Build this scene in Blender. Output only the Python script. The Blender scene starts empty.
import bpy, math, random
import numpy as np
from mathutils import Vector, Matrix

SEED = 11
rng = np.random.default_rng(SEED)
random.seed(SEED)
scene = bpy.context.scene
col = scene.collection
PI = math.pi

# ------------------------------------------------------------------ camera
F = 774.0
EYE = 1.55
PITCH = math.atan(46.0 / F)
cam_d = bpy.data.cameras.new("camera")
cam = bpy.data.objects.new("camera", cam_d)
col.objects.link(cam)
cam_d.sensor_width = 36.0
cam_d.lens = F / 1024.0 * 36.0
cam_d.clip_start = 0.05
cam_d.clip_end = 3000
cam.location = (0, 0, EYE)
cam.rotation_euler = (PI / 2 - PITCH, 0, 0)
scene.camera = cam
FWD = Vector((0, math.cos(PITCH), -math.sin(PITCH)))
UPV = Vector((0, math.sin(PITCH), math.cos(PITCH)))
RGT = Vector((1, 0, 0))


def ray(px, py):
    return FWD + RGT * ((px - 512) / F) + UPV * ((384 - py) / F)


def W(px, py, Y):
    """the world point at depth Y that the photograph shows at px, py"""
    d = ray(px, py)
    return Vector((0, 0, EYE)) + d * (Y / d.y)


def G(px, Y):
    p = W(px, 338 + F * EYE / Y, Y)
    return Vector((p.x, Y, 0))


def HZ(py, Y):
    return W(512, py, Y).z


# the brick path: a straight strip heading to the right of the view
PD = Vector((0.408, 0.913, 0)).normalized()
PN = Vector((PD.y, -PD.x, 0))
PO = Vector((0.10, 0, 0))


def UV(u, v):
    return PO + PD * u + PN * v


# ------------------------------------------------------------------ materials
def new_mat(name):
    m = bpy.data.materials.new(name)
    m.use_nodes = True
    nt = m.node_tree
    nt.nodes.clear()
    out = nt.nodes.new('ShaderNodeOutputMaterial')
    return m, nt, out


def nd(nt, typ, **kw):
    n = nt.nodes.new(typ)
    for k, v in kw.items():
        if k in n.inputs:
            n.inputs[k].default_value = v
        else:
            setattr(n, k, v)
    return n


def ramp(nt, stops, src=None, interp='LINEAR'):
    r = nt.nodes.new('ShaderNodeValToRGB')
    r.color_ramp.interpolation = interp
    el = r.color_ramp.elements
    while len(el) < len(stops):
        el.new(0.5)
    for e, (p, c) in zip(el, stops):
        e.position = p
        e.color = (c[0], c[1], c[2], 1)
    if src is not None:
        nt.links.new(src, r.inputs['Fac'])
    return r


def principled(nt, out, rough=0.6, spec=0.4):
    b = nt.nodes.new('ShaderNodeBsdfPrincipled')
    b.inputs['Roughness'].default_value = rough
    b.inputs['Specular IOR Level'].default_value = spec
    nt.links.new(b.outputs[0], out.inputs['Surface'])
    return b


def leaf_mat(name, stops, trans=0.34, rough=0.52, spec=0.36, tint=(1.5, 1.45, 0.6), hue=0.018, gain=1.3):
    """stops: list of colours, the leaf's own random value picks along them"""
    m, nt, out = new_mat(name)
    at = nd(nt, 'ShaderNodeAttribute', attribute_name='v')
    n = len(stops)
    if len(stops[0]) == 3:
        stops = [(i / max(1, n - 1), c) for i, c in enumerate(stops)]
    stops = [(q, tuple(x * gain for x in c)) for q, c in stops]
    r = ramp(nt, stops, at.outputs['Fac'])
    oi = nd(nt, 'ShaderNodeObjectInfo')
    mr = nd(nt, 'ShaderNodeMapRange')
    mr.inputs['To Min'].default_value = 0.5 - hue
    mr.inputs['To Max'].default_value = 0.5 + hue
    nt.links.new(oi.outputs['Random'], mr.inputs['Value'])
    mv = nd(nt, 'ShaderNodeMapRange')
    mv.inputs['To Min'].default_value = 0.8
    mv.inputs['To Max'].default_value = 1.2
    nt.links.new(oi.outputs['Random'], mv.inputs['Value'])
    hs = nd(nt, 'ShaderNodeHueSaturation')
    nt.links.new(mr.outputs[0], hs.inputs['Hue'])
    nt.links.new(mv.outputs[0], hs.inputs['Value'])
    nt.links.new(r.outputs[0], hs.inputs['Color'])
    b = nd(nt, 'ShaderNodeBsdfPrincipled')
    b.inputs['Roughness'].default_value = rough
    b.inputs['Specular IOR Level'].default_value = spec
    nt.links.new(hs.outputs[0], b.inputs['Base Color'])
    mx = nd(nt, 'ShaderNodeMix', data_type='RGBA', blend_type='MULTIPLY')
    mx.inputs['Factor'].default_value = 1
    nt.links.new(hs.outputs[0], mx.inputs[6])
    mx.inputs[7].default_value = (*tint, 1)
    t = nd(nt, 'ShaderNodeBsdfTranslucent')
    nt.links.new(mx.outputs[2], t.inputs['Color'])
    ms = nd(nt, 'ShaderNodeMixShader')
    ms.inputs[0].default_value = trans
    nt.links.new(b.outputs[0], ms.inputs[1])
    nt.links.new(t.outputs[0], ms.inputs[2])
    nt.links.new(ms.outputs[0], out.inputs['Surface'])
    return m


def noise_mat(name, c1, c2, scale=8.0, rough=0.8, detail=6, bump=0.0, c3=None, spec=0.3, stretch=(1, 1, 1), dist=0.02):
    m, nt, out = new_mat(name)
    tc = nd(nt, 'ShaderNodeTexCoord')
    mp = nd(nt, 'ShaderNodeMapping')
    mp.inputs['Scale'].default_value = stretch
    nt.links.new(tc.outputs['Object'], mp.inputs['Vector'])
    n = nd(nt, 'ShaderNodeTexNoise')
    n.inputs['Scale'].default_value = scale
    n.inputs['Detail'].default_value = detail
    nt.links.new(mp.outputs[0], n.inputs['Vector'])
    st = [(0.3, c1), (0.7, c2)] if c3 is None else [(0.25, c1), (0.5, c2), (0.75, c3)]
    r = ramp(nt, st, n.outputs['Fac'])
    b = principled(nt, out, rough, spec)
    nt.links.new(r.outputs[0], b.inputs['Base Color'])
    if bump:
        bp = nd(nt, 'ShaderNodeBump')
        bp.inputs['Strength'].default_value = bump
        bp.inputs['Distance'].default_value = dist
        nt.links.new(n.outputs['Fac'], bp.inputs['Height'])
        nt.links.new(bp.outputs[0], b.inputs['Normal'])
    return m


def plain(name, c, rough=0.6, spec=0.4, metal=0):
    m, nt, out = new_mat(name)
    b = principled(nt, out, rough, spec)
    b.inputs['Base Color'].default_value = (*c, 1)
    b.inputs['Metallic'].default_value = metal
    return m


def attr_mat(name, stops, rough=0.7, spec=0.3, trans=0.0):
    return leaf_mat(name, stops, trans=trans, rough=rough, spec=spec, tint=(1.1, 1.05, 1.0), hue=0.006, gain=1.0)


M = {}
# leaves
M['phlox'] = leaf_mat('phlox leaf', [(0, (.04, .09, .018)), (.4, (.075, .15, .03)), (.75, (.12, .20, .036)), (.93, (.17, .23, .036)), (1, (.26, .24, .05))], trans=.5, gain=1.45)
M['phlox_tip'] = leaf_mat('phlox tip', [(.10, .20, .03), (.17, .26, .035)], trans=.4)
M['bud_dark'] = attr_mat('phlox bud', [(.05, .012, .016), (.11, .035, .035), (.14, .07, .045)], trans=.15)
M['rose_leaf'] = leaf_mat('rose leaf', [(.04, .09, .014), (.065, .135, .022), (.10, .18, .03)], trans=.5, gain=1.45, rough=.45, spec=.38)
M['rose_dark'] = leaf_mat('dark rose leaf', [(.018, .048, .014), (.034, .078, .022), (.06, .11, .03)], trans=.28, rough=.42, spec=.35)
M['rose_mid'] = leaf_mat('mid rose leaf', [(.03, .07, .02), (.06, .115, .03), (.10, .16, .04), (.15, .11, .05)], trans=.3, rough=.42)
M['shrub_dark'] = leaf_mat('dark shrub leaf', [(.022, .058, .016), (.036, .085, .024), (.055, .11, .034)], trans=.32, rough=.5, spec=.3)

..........

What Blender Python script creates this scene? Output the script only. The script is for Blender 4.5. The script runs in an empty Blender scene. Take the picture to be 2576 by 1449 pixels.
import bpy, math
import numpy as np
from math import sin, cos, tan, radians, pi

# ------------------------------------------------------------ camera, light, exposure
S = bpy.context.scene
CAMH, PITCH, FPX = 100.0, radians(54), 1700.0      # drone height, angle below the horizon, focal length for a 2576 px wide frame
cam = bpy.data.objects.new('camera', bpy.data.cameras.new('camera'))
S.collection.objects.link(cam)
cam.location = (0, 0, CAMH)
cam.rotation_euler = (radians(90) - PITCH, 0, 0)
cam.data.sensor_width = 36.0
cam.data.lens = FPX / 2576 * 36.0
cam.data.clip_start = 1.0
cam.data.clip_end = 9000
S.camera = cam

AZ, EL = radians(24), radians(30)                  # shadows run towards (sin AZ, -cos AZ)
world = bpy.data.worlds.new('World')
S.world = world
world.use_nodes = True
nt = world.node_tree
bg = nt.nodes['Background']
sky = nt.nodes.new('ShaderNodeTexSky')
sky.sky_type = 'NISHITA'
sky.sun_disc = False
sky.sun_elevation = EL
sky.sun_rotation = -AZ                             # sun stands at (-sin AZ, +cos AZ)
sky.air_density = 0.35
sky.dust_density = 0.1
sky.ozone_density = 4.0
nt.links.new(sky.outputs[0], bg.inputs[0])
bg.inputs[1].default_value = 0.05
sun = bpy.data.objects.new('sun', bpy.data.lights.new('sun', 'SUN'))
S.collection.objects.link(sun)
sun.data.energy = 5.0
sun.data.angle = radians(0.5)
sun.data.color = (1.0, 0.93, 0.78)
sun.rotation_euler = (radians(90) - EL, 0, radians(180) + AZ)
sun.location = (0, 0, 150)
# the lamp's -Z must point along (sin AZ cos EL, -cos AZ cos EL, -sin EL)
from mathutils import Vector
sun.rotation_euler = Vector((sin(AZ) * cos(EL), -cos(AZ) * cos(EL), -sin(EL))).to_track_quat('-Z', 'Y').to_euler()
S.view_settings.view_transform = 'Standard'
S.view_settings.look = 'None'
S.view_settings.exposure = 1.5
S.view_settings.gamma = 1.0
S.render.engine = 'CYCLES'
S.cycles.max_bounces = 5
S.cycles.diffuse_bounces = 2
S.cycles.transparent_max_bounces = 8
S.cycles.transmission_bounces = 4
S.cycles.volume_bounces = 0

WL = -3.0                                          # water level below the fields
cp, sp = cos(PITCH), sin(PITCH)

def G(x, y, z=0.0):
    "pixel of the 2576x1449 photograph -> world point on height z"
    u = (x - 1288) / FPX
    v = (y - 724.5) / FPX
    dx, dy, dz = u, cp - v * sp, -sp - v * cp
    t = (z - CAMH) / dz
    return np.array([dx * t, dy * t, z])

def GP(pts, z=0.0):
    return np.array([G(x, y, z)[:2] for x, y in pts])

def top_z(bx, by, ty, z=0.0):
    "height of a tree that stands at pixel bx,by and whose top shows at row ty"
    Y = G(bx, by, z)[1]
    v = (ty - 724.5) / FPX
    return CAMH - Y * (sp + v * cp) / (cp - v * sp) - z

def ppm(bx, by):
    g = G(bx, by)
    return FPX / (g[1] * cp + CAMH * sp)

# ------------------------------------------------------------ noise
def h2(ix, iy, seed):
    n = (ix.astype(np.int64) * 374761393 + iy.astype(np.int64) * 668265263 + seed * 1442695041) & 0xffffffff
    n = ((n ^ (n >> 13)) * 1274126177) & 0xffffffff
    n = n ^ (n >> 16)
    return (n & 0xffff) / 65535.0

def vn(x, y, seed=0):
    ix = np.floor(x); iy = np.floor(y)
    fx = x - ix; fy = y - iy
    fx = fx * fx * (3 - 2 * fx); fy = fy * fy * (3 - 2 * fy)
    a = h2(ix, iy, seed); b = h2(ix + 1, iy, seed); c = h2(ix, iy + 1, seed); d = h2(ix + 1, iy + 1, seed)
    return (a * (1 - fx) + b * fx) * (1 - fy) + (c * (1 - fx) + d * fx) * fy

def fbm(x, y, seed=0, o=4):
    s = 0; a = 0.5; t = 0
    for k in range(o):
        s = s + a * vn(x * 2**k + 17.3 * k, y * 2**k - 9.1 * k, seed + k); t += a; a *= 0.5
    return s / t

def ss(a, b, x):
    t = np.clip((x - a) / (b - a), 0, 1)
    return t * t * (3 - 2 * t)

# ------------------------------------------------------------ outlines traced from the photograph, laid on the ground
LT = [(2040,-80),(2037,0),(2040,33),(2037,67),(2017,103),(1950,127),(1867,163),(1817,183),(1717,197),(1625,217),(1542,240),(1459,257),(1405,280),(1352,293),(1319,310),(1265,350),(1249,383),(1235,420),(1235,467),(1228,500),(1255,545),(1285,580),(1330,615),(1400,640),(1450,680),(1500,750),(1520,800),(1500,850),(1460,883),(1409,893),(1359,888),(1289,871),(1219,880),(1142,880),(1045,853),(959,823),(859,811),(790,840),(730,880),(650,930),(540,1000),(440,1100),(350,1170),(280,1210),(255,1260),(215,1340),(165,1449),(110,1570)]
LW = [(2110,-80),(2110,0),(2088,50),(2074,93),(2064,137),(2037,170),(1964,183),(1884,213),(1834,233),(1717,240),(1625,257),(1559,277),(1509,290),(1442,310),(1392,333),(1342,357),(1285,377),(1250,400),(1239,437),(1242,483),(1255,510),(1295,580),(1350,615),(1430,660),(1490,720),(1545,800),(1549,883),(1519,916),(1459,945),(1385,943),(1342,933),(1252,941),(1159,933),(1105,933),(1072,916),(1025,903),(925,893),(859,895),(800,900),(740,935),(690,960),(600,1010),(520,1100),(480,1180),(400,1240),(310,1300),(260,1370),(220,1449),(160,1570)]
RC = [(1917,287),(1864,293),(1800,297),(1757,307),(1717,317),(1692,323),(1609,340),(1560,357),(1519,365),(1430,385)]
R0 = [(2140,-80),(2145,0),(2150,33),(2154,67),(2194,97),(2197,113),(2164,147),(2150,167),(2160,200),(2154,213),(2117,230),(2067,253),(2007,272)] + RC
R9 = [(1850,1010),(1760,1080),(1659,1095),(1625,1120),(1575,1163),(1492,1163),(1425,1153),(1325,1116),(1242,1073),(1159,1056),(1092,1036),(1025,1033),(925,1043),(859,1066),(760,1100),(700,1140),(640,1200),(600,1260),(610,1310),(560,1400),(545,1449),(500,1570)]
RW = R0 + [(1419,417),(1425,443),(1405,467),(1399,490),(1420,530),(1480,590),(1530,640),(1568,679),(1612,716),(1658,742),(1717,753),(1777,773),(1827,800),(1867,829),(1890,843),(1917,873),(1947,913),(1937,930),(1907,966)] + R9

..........

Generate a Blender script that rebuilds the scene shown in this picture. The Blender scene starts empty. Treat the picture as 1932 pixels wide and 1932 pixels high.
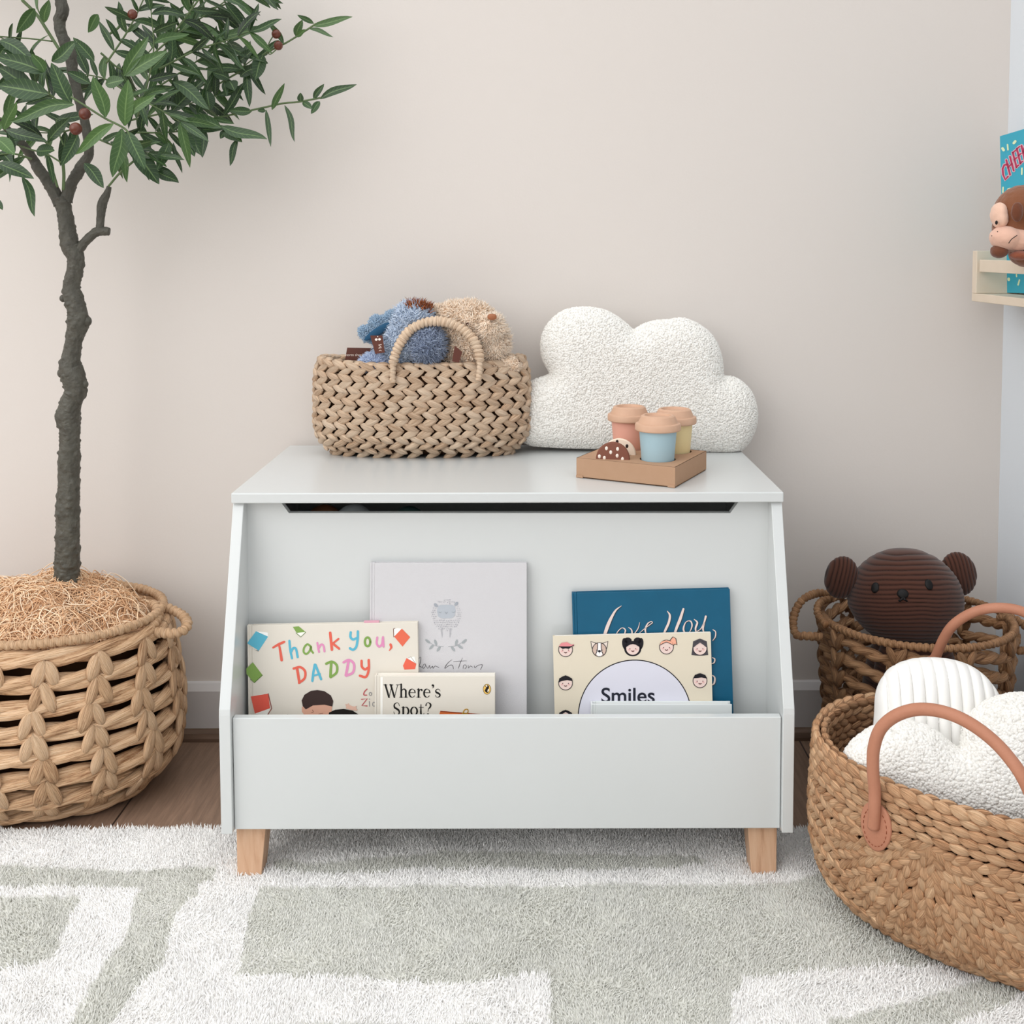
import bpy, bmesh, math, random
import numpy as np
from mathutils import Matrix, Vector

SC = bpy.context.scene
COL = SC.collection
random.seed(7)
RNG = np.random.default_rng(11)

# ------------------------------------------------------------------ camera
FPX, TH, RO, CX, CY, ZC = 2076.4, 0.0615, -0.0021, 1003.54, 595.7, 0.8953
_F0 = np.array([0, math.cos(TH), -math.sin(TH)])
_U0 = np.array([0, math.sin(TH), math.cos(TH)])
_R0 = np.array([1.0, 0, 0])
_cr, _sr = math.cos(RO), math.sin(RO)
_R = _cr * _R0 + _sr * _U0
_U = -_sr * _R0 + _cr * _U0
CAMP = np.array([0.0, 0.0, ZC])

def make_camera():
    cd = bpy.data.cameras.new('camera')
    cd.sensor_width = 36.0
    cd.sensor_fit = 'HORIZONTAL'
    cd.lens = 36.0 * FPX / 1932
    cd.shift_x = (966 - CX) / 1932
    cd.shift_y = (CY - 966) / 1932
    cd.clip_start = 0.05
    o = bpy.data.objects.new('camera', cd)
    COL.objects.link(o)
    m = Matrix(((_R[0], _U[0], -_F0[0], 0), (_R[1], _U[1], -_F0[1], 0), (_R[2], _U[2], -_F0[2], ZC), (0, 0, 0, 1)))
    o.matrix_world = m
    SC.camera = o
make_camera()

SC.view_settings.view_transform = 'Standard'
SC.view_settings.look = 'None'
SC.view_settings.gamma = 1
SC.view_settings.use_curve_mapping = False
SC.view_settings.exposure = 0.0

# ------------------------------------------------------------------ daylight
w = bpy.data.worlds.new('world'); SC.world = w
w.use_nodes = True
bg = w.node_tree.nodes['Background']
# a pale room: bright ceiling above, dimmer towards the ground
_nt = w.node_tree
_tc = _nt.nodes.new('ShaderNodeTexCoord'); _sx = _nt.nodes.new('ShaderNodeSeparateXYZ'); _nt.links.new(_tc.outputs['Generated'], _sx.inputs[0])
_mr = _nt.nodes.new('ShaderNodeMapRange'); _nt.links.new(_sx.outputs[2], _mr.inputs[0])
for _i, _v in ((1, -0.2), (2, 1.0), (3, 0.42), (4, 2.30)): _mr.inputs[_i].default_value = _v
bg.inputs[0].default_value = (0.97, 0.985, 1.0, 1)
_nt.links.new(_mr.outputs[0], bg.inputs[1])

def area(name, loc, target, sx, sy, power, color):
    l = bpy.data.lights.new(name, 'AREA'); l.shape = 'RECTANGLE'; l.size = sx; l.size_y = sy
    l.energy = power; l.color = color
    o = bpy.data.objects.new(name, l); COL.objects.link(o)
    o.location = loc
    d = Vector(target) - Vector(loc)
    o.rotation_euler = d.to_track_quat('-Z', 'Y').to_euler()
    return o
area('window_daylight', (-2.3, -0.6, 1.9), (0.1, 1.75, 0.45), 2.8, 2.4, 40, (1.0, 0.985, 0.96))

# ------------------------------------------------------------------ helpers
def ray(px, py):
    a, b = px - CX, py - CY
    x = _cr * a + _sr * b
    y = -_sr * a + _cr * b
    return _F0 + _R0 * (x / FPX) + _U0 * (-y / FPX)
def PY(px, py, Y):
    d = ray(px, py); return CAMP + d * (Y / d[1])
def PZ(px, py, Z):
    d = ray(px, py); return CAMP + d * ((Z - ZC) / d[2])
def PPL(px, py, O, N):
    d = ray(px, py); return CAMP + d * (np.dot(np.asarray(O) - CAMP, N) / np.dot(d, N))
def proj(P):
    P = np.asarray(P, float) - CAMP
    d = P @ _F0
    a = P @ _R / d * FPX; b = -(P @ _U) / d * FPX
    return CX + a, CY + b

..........

## Exercise objective
Take the line containing "Build this scene" and the line containing "PI = math.pi". Write out both and all lines between, exactly, and nothing more.

## Written solution
Build this scene in Blender. Output only the Python script. The Blender scene starts empty.
import bpy, math, random
import numpy as np
from mathutils import Vector, Matrix

SEED = 11
rng = np.random.default_rng(SEED)
random.seed(SEED)
scene = bpy.context.scene
col = scene.collection
PI = math.pi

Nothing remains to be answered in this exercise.